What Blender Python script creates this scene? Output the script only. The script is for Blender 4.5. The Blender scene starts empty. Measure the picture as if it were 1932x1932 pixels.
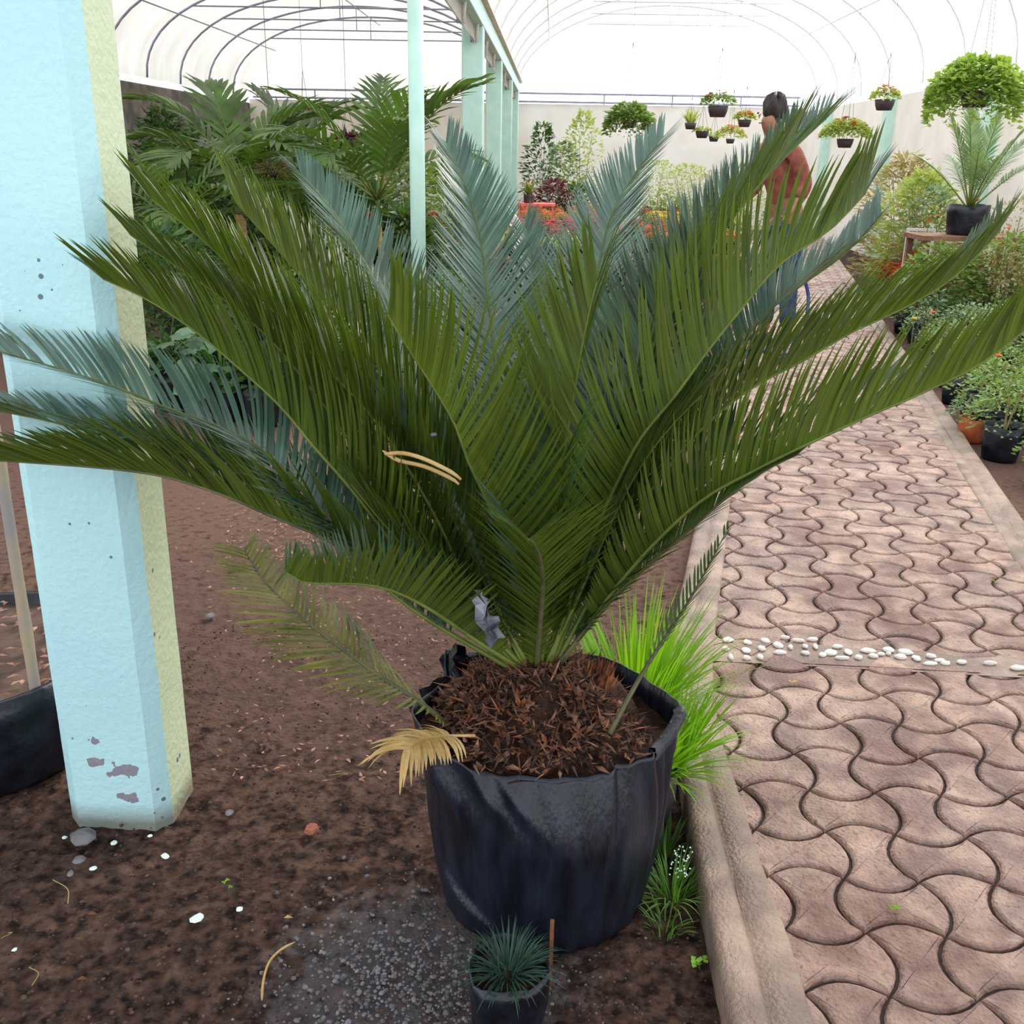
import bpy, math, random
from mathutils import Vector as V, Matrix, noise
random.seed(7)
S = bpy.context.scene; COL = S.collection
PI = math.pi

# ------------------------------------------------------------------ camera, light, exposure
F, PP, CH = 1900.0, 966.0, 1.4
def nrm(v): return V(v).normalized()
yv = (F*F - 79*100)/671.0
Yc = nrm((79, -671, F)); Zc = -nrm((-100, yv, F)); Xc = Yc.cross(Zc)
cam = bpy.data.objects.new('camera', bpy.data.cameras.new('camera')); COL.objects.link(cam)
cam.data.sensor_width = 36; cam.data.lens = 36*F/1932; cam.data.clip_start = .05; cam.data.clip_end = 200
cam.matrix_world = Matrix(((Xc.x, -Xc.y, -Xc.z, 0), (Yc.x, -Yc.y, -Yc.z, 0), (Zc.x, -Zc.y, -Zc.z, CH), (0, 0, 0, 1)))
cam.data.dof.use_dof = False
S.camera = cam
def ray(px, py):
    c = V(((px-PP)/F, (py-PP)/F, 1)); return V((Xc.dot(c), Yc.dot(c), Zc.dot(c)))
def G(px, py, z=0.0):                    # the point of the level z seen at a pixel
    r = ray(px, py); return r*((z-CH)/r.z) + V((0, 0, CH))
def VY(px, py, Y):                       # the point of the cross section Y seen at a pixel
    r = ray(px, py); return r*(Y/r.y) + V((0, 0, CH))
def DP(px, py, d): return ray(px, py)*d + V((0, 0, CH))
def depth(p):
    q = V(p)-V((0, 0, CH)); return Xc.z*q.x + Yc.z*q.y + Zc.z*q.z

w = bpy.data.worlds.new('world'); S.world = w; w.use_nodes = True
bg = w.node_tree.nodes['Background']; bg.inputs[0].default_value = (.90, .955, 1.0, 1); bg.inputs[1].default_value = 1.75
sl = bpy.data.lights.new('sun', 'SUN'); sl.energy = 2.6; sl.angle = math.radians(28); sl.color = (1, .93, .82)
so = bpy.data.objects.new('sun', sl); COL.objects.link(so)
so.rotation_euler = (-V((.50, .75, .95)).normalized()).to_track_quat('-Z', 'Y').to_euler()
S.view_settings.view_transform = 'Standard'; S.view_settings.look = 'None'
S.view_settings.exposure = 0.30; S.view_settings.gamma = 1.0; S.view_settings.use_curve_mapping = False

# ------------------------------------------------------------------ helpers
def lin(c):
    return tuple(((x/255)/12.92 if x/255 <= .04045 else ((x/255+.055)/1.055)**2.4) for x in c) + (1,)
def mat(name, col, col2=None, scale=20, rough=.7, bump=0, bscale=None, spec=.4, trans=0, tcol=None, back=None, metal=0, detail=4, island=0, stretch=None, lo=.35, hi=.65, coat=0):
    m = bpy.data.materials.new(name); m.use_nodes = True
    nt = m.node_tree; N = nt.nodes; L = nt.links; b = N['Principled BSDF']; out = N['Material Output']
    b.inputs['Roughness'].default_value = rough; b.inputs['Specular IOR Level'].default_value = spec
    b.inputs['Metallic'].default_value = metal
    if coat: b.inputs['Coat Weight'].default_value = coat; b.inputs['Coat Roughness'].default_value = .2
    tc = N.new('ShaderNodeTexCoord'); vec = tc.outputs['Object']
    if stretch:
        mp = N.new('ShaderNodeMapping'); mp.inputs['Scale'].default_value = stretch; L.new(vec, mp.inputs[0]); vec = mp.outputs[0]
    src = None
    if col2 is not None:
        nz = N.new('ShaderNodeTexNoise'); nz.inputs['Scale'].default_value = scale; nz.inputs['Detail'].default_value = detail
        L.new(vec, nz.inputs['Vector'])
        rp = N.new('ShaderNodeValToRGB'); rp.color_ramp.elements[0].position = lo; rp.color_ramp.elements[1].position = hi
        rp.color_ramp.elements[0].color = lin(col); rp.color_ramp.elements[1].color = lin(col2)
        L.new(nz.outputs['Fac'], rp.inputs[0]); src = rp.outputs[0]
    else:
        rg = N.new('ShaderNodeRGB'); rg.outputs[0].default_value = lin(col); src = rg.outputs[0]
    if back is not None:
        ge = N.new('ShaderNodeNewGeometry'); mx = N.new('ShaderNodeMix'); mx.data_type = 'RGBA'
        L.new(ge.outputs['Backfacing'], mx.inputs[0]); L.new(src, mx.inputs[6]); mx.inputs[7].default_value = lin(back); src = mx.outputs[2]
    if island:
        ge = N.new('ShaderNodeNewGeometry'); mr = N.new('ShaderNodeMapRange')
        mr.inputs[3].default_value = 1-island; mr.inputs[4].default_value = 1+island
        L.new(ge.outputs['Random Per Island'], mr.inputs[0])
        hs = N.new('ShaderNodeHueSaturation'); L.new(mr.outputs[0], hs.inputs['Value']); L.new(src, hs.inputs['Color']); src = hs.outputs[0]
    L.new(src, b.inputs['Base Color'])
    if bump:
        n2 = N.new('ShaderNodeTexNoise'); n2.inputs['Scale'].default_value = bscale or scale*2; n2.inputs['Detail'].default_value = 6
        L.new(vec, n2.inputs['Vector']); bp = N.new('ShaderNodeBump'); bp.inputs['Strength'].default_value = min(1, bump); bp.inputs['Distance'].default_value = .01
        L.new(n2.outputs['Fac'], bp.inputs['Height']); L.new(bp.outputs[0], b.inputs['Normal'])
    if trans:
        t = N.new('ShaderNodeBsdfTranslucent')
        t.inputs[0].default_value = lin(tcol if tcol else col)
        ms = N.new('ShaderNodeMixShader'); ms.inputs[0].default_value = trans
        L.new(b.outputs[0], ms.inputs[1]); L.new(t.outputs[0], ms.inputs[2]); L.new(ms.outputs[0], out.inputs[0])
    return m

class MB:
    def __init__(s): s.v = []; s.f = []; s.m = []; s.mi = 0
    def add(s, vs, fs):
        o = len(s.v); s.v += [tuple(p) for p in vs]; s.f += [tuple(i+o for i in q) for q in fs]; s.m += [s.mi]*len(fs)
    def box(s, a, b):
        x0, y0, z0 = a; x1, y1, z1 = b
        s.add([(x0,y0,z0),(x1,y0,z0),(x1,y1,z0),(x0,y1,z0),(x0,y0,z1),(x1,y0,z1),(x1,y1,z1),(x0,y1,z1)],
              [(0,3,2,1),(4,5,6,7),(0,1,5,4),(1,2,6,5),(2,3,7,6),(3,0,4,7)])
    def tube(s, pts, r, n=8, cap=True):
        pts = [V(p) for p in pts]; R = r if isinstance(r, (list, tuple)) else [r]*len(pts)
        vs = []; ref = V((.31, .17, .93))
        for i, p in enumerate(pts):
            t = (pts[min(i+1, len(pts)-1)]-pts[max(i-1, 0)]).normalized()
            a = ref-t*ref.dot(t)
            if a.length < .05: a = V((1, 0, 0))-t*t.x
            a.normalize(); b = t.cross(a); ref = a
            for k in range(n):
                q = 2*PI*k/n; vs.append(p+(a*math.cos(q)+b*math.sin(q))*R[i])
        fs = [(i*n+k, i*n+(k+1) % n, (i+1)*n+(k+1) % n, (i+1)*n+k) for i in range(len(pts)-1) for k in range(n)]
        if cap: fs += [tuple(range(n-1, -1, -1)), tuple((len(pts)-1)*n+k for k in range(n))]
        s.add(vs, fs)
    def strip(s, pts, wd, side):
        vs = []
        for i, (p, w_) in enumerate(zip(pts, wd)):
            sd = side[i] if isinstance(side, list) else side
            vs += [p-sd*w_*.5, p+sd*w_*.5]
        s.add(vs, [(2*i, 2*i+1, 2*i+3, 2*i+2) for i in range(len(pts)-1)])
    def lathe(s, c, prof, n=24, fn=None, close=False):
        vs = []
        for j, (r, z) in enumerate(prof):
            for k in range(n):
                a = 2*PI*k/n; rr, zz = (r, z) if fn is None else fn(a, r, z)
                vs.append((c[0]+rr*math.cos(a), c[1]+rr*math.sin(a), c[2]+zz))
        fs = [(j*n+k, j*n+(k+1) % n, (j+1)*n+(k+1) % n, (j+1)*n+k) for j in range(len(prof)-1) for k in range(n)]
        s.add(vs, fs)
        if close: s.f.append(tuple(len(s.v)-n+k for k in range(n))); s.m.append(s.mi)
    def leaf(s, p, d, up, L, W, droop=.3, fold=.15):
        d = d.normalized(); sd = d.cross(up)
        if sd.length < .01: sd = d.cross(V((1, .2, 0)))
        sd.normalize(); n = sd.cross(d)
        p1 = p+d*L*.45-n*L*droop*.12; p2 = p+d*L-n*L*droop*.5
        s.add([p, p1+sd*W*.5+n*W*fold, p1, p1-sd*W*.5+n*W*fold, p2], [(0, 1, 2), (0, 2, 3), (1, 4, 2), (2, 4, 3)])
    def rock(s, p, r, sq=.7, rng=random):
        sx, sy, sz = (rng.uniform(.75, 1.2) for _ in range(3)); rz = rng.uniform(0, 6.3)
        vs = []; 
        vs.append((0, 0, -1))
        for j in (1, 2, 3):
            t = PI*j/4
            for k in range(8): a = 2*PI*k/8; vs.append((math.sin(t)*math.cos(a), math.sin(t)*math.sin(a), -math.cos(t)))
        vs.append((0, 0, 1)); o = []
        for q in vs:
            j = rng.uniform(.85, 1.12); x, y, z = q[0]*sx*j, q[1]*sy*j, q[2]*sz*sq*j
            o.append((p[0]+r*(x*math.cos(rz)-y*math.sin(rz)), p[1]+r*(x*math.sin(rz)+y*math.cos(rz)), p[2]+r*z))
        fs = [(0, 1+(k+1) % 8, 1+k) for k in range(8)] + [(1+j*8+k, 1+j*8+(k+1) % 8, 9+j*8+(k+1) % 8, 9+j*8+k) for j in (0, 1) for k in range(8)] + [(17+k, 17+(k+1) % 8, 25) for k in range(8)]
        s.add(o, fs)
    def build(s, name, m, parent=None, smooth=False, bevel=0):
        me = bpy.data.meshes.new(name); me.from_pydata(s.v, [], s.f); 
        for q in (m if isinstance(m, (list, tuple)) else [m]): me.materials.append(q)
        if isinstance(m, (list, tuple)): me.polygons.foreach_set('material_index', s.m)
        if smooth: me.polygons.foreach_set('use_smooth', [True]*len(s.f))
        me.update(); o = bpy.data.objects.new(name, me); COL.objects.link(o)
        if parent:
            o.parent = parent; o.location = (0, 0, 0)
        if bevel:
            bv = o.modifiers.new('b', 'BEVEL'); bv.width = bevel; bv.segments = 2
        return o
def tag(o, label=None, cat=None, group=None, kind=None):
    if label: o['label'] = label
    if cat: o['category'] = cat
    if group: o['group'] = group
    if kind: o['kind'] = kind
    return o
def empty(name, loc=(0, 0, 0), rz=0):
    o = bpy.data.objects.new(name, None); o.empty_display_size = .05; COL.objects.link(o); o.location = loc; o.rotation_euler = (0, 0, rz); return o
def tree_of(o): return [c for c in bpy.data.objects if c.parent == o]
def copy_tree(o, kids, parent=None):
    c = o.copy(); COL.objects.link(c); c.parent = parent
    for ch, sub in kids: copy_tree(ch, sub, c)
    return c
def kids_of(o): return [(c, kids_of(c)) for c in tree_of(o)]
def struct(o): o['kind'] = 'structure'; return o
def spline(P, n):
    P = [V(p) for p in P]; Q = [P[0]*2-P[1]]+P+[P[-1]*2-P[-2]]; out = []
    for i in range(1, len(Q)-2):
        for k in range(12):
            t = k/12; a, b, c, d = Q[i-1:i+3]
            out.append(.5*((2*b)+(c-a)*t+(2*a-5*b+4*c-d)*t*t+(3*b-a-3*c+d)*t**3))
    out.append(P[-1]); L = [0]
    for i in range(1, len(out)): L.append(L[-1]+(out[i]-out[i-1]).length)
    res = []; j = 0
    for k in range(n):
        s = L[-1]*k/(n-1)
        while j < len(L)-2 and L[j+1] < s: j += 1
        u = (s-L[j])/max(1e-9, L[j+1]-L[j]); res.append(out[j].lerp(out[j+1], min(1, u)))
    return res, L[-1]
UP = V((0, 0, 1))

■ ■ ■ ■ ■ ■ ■

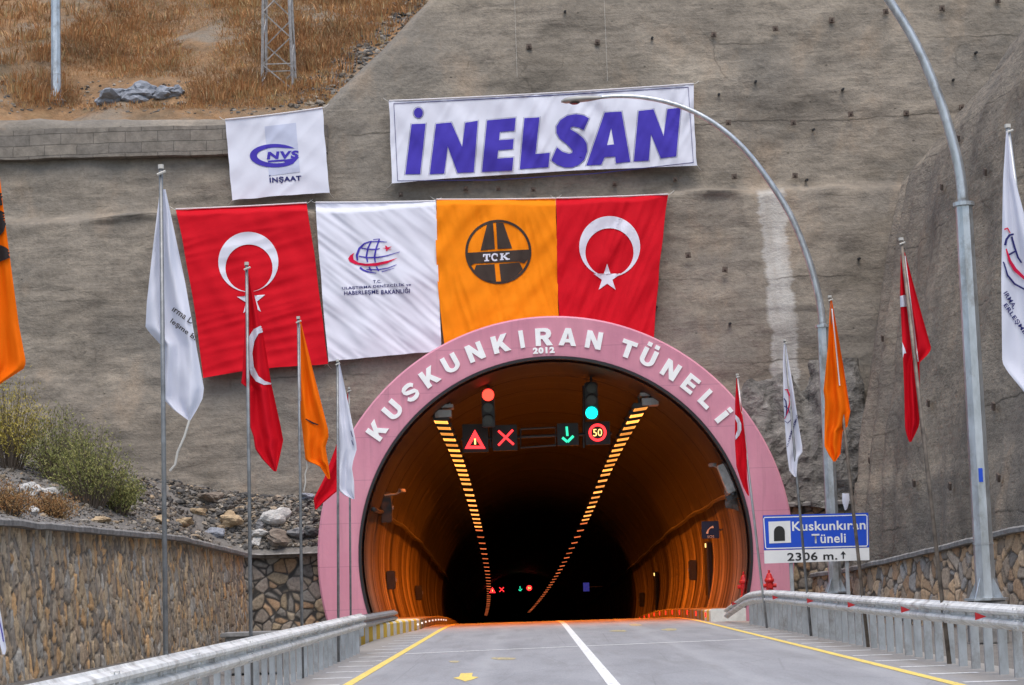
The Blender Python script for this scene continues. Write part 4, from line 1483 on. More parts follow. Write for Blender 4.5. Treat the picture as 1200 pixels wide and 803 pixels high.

■ ■ ■ ■ ■ ■ ■

◆ Exercise prompt: Copy each line of the listing in which the word "script" can be found.

◆ Output for this exercise:
What Blender Python script creates this scene? Output the script only. The script is for Blender 4.5. The Blender scene starts empty. Measure the picture as if it were 1932x1932 pixels.
The Blender Python script for this scene continues. Write part 4, from line 1483 on. More parts follow. Write for Blender 4.5. Treat the picture as 1200 pixels wide and 803 pixels high.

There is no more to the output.